Though it was time for dinner we had scheduled something before we left, another tour through the Old Melbourne Jail called "Ghosts... What Ghosts?" this tour was strictly a believe or don't believe - no opinion by staff - kind of tour, they told us things and stories and experiences and we chose whether we believed them or not. When we arrived at 7:20pm we were not the only ones and as the front doors opened we gathered into the gift shop awaiting our tours beginning. When we were given a bathroom break before it began, Paul and I clasped hands and started the eerie walk from the gift shop, through a darkened jail to the other end where lights had been placed on near the washrooms. "Watch where your going there is stairs right around h..." THUD! I couldn't have tried to stop laughing if you had have put a gun to my head, in his own warning to me and the others behind us - a very jumpy and very chicken crowd of about 8 Asian people - he had walked straight into one of the displays in the middle of the main floor, though he was sore and I found it hysterical, the Asian crowd thought the noise was a something totally different and they freaked!
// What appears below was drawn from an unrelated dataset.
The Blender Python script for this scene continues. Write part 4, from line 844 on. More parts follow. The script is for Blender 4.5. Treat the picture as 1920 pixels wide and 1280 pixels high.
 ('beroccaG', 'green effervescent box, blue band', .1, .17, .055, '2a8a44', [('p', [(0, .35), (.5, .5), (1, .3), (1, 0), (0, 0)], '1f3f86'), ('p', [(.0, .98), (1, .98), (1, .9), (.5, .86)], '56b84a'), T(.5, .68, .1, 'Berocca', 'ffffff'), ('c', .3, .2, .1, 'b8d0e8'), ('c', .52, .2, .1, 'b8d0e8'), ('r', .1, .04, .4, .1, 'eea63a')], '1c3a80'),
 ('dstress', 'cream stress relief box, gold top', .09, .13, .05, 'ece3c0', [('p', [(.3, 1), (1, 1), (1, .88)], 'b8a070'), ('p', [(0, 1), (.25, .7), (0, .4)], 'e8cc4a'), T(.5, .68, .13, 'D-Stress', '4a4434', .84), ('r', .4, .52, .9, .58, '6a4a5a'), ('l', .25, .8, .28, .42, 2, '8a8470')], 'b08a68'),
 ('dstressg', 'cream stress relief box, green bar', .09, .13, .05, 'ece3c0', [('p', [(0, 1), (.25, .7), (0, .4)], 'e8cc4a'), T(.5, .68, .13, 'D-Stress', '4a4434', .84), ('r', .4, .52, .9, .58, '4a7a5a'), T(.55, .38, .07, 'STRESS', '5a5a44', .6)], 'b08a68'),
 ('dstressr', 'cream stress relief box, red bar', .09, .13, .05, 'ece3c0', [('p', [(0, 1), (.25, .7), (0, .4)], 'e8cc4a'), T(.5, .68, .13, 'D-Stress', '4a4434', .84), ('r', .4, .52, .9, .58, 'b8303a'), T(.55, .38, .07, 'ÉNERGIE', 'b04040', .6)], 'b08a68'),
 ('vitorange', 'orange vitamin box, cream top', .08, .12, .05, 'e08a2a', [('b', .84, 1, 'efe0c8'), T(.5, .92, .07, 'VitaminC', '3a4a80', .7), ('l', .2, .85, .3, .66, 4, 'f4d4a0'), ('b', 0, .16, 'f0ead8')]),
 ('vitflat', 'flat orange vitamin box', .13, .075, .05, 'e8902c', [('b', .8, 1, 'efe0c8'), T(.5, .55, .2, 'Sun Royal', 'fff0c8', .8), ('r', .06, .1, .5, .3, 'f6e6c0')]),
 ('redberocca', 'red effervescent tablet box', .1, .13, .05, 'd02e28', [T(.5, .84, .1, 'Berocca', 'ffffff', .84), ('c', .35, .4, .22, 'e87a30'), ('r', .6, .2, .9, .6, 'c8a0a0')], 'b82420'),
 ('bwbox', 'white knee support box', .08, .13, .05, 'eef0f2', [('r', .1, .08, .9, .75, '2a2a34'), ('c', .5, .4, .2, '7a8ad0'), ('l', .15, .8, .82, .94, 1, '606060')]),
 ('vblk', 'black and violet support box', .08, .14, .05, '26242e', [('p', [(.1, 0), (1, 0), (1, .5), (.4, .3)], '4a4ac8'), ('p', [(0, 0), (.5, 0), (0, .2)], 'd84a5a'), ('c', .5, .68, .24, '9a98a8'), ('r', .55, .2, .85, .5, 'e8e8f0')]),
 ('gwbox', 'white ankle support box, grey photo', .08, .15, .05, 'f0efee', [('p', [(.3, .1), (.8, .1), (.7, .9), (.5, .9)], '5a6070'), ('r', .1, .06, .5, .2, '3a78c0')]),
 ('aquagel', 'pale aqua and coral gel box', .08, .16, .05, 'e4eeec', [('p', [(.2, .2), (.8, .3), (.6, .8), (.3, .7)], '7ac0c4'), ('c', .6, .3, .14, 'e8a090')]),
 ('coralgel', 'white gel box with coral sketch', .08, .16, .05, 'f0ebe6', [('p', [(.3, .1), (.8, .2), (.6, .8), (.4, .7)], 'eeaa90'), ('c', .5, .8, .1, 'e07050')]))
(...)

Loosing all ability to listen it took Paul and I's guidance to get everyone to the washrooms in an orderly fashion, after we finished we met back up and headed for the gift shop again through the jail leaving the terrified Asians to their own defences... sorry but it was bound to happen sooner or later.
The tour proved to be very interesting, because Paul and I had done the tour in the day we knew something's but it was the photos and stories of experiences that was the interesting part! It started with a little light hearted fun and a mistake as the guide was telling us a story of an experience involving what someone believe to be footsteps and the bolts locking on the doors and keys clanging together much like a guard doing night checks, but in the climax of her story someone knocked her aluminium water bottle knocking it to the ground and nearly giving the woman beside me a heart attack! Then again as she spoke of the sound of something SLAMMING on the door of a cell on the top level the guide smacked her hands on the display case she was leaning on, if I hadn't seen them standing there myself I'd have said the Asian's had LEFT the building which is how it seemed when they all jumped and let out little screams hugging one another tighter. The tour in all was a great success, unfortunately we did not meet and or see any ghosts and we didn't have any experiences of our own, but the stories were great to hear and some of the photos were unexplainable as it seems.
After another drink and some jokes at the same bar we had left Brad at 2+ hours earlier we arrived at Paul and Brad's to give the kitty a hug and then Paul drove me back to Aunt Kim's and Uncle Derek's.
It is now 12:28am, we didn't get home till about 11pm and then talked to Aunt Kim a while including changing my well planned itinerary to give me a few more days of exploration all on my own - very capable self might I add - in Melbourne tomorrow and the next day.
But for now, I am in bed almost out cold but was determined to finish this so everyone would have something to remember me by, just in case the ghost of Ned Kelly followed me home and isn't willing to let me live.... woooooooooo haha.
We shall meet again
-A.G
Ariel, you were dead tired when I said 'good night' to you at 11.15 pm! You should have been asleep... however, I did enjoy hearing another recount of your day. Enjoy your explorations around the city today.